In der modernen Industriefertigung spielen Oberflächen mit genau definierten Eigenschaften eine zunehmend wichtigere Rolle. Beispielsweise ist die Güte der Zylinderlauffläche eines modernen Automotors entscheidend für dessen Lebensdauer. Optische Komponenten erhalten ihre Funktionalität erst durch entsprechende Oberflächen, an die sehr hohe Anforderungen an Formhaltigkeit und Beschichtungsqualität gestellt werden.
Dabei steuert die industrielle Fertigung auf einen tiefgreifenden Wandel zu, der auch teilweise als vierte industrielle Revolution – Industrie 4.0 – bezeichnet wird. Hierbei ist ein Ziel, individuelle Produkte mit Mitteln der Serienfertigung herstellen zu können. Dies ist für Hersteller eine große Chance, sich im internationalen Wettbewerb behaupten zu können. Gleichzeitig stellt es sie aber auch vor große Herausforderungen.

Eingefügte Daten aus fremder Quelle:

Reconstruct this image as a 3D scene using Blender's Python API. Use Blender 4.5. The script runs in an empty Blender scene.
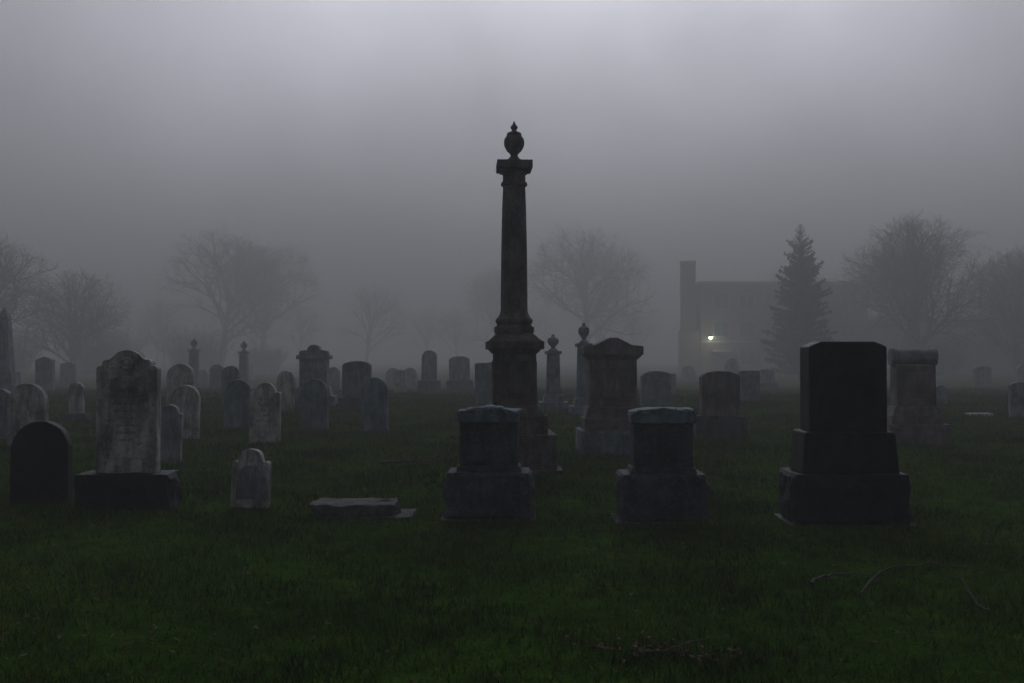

Diese Art der Fertigung stellt auch neue Anforderungen an die Fertigungsmesstechnik, die künftig in der Lage sein muss, Werkstücke und Produkte vollständig zu prüfen, und insbesondere kleinste Defekte auf vergleichsweise großen Oberflächen zu entdecken.
Optische Messverfahren spielen hierbei bereits eine große Rolle und liefern sehr gute Ergebnisse. Allerdings haben die Fertigungsmesstechniker bisher die Wahl zwischen hoher Genauigkeit, langer Messzeit und einem kleinen Messfeld oder geringerer Genauigkeit, kurzer Messzeit und einem großem Messfeld. Eine Eigenschaft alleine ist für die künftige Fertigungsmesstechnik, die in die Produktion integriert werden muss, nicht mehr ausreichend.
Daher hat sich in dem Verbundprojekt FIHSIW ein Team aus Wissenschaftlern und Ingenieuren zusammengeschlossen, um das Beste aus zwei Messverfahren zu kombinieren. Das Team hat sich das Ziel gesetzt, ein Interferometer für die hochgenaue Messung mit einem Wellenfrontsensor für die schnelle Messung zu kombinieren. Die Herausforderung besteht auf der einen Seite darin, diesen Kombinationssensor robust und kompakt aufzubauen, so dass er auch unter Produktionsbedingungen einsatzfähig ist, auf der anderen Seite muss in sehr kurzer Zeit aus den unterschiedlichen Signalen der beiden Sensorteile ein aussagekräftiges Messergebnis erzeugt werden.
Wenn die Arbeiten erfolgreich abgeschlossen werden können und die angestrebten Ziele erreicht werden, steht der industriellen Fertigungsmesstechnik ein neuartiger inlinefähiger optischer Sensor zur Verfügung, der gleichsam als sensibler Lichtfühler einen unverzichtbaren Baustein auf dem Weg der industriellen Fertigung in Richtung Industrie 4.0 liefern wird.
Das FIHSIW-Projekt ist im Sommer 2016 gestartet und wird vom Bundesministerium für Bildung und Forschung (BMBF) im Rahmen der Initiative „Photonik Plus“ bis Ende Juni 2019 mit rund 850.000 Euro gefördert. Der vollständige Projektname lautet „Fertigungsintegrierte High-Speed RGB-Interferometrie und Wellenfrontsensorik“. Partner sind die Mahr GmbH, das Laser-Laboratorium Göttingen e.V., die ABS Gesellschaft für Automatisierung, Bildverarbeitung und Software mbH sowie die Universität Kassel.